Scenes as source code
━━━━━━

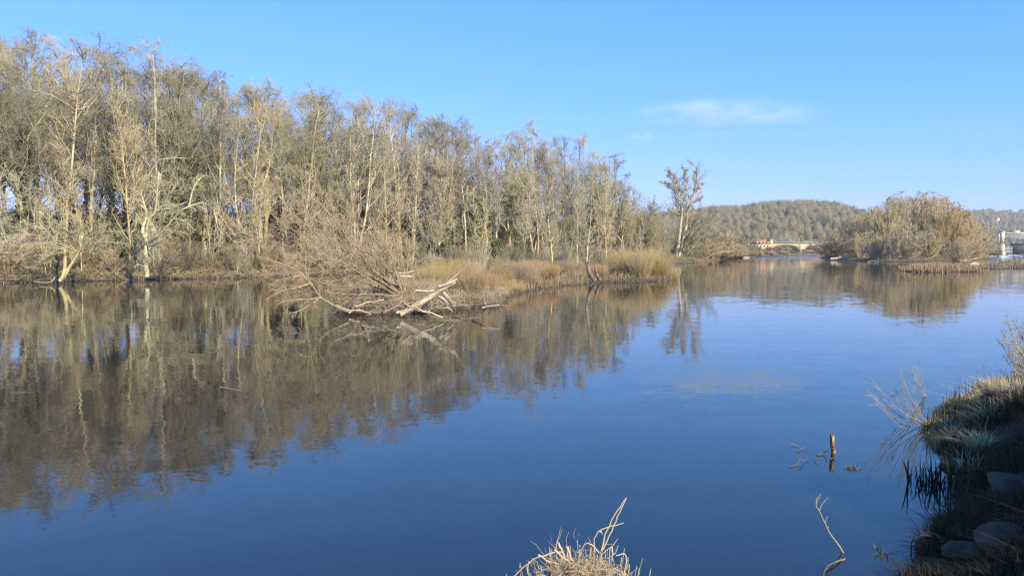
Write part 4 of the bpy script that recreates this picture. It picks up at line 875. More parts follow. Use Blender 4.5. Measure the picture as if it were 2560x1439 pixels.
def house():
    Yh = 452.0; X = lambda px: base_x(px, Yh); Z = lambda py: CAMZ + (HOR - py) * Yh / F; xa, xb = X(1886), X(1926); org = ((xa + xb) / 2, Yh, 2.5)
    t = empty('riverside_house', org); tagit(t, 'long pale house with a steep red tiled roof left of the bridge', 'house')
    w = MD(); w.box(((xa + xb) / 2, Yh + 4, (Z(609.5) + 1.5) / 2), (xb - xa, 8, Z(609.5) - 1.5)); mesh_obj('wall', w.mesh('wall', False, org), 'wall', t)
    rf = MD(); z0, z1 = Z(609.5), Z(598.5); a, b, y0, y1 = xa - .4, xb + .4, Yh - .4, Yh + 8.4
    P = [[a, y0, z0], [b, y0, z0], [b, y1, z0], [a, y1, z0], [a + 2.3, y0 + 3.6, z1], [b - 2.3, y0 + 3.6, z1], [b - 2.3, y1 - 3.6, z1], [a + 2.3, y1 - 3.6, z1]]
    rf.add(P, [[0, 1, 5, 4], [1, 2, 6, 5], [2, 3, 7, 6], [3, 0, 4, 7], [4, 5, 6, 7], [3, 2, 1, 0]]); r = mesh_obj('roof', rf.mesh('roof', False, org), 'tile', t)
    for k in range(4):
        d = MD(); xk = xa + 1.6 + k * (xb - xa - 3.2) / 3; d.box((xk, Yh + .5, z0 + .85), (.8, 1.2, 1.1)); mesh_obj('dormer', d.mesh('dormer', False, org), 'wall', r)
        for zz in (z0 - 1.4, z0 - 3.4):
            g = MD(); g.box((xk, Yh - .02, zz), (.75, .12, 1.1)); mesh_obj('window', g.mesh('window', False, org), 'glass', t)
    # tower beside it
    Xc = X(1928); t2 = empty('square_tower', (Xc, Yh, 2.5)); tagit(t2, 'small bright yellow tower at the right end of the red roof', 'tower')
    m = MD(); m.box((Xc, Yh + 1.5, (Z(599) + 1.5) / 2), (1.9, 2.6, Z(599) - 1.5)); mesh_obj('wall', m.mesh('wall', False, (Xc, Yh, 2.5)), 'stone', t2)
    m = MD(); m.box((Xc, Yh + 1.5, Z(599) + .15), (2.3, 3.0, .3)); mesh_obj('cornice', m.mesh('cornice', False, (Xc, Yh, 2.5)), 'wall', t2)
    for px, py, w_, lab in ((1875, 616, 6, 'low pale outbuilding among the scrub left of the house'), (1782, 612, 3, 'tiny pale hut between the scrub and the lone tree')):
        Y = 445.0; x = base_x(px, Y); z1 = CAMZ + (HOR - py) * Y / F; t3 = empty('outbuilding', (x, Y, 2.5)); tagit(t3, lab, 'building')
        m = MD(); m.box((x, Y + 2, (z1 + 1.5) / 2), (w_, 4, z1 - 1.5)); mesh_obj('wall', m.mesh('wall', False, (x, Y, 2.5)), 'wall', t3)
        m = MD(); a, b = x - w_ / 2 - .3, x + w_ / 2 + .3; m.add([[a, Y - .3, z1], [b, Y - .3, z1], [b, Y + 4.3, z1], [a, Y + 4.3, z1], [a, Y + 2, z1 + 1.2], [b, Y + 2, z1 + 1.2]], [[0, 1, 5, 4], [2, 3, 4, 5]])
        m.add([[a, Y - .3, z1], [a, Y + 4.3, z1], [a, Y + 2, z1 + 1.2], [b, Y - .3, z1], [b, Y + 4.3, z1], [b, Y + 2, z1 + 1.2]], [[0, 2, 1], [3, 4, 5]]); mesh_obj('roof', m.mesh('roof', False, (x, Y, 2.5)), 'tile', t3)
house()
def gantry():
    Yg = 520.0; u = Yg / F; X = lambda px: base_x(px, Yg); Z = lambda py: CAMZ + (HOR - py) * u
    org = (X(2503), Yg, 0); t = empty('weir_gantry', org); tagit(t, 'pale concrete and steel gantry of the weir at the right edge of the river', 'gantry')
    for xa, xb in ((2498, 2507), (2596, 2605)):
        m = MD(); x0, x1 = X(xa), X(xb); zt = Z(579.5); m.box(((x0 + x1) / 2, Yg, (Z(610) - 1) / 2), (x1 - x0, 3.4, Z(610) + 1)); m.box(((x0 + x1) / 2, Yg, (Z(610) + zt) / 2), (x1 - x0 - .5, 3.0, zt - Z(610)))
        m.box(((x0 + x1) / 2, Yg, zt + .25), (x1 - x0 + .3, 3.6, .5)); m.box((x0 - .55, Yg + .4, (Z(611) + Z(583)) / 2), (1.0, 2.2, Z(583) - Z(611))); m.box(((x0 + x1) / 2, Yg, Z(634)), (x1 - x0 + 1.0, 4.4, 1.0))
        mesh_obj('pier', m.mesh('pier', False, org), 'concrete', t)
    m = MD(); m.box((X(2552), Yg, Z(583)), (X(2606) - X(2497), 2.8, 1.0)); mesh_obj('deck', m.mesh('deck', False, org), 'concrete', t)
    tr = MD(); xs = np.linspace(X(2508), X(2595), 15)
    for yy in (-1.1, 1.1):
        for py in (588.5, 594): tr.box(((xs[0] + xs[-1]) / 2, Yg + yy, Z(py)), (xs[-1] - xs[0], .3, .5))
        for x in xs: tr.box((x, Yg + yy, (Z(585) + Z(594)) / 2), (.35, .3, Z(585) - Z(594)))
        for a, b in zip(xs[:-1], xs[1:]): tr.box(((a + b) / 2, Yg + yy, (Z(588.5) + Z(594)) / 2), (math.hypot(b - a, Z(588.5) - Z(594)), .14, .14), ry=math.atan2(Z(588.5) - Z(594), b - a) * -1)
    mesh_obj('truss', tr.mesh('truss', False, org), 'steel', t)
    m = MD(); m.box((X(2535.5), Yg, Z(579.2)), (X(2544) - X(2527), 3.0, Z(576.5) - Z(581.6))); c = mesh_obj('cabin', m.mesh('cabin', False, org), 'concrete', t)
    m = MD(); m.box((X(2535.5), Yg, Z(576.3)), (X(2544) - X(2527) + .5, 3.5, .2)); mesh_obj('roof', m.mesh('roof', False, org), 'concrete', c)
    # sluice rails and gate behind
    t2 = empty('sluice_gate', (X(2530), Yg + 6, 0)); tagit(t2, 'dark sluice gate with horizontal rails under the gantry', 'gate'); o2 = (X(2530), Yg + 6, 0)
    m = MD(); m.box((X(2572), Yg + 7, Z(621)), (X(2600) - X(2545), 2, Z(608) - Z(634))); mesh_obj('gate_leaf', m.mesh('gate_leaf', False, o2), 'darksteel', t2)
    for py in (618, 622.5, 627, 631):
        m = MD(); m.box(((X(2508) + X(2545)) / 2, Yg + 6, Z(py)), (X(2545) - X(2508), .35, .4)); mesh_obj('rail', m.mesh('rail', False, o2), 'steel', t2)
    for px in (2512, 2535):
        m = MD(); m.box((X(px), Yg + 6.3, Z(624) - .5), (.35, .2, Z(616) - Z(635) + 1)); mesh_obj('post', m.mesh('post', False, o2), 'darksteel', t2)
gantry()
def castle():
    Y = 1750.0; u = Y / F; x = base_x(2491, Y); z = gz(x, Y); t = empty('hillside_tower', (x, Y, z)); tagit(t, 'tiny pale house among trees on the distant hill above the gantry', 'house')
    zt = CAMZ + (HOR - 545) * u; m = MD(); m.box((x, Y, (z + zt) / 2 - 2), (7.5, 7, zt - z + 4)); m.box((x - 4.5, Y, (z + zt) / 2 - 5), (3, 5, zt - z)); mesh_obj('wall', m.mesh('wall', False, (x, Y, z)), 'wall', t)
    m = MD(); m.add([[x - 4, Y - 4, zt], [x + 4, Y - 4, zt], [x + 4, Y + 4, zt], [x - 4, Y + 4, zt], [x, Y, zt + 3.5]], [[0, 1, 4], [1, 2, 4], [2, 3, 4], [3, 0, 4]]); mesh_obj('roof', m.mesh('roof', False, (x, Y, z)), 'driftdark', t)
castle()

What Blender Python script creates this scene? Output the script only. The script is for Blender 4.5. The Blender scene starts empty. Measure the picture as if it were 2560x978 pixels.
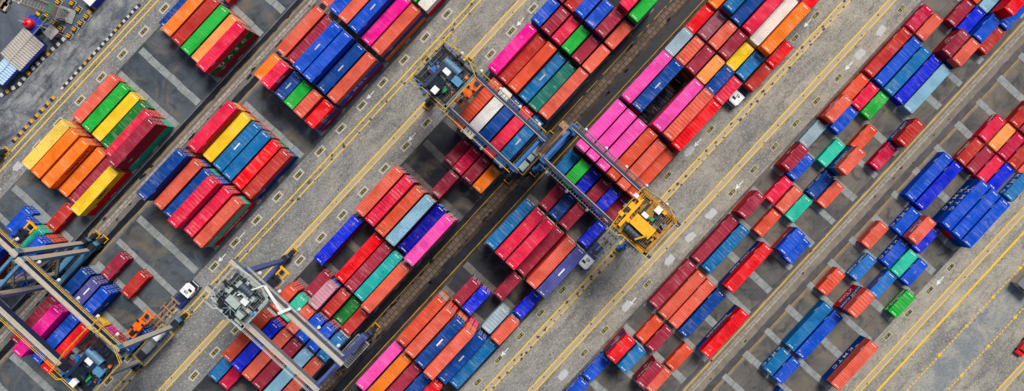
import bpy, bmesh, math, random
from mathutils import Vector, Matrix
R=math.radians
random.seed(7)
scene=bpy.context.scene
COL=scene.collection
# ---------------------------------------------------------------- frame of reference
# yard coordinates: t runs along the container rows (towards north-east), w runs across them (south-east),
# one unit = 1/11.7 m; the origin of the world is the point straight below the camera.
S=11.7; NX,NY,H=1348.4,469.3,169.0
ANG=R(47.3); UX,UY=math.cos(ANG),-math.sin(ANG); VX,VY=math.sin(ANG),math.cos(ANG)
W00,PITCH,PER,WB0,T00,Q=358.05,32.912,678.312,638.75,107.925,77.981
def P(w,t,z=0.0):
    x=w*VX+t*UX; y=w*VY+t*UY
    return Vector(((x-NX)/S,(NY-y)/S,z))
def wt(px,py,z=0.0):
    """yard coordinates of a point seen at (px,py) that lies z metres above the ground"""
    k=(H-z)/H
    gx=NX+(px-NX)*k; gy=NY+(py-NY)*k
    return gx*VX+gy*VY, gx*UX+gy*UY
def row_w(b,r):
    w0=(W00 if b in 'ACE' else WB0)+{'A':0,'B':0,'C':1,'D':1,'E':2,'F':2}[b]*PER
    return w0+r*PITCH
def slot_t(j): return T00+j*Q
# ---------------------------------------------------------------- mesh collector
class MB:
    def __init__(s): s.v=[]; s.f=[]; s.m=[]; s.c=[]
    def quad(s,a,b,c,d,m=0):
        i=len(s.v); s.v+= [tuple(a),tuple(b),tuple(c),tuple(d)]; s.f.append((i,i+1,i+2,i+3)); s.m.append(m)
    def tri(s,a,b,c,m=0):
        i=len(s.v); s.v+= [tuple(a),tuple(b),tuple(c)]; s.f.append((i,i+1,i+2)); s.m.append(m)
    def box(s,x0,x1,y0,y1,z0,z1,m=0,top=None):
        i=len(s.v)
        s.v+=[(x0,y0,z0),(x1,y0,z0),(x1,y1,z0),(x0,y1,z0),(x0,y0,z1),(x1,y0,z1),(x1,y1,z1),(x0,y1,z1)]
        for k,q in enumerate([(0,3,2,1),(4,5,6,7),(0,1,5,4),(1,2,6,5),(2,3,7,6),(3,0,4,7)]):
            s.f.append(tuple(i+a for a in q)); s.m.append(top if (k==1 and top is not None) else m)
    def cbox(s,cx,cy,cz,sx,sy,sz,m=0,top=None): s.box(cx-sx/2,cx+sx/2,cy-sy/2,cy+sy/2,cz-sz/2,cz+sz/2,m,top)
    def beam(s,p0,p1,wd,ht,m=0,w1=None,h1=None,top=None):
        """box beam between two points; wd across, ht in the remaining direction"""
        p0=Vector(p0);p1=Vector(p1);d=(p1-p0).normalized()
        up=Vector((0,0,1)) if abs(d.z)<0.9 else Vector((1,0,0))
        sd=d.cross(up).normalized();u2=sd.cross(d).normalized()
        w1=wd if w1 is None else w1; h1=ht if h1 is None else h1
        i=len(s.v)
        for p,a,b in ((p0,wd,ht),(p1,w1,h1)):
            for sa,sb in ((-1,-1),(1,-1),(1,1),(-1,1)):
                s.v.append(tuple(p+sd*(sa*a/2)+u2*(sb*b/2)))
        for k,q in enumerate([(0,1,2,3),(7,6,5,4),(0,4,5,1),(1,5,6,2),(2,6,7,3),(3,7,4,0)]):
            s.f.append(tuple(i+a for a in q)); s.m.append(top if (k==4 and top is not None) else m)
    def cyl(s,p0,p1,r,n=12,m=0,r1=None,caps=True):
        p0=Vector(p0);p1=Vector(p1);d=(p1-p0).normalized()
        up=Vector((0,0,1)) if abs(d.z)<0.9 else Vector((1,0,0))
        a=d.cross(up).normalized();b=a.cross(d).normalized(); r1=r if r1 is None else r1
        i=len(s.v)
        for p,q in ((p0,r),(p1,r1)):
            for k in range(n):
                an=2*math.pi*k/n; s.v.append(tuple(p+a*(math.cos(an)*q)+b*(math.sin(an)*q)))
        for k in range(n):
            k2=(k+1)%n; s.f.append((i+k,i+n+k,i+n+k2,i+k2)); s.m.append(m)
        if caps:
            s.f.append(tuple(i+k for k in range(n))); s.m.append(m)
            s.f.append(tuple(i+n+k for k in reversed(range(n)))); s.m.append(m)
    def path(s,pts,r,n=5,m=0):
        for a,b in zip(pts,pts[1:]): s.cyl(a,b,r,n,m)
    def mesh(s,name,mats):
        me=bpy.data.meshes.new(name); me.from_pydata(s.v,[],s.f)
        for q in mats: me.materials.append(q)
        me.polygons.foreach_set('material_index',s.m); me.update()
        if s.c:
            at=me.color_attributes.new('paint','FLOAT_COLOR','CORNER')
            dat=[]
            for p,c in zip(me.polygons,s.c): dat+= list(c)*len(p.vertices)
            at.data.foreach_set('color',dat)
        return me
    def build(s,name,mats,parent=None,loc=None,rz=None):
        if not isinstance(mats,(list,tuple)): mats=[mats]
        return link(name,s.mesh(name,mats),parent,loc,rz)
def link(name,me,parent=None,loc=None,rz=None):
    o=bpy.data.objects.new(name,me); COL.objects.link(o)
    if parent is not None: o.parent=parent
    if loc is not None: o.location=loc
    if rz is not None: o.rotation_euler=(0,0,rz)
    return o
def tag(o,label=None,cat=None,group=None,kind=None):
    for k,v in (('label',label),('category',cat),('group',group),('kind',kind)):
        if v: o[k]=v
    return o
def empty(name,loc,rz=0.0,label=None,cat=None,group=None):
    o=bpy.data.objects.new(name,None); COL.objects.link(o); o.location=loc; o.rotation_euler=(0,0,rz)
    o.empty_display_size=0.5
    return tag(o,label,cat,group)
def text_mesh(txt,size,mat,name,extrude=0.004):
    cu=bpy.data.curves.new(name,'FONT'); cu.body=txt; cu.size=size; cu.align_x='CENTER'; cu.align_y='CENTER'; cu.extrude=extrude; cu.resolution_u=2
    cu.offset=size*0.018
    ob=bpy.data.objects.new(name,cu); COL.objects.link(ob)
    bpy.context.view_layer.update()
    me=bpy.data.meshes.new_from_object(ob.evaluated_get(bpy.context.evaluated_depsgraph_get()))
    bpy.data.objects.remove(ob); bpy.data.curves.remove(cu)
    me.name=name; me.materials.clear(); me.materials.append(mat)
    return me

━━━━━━

DO THIS |
Take every line containing the word "pixels" and copy it.

OUTPUT BELOW |
Write part 4 of the bpy script that recreates this picture. It picks up at line 875. More parts follow. Use Blender 4.5. Measure the picture as if it were 2560x1439 pixels.
What Blender Python script creates this scene? Output the script only. The script is for Blender 4.5. The Blender scene starts empty. Measure the picture as if it were 2560x978 pixels.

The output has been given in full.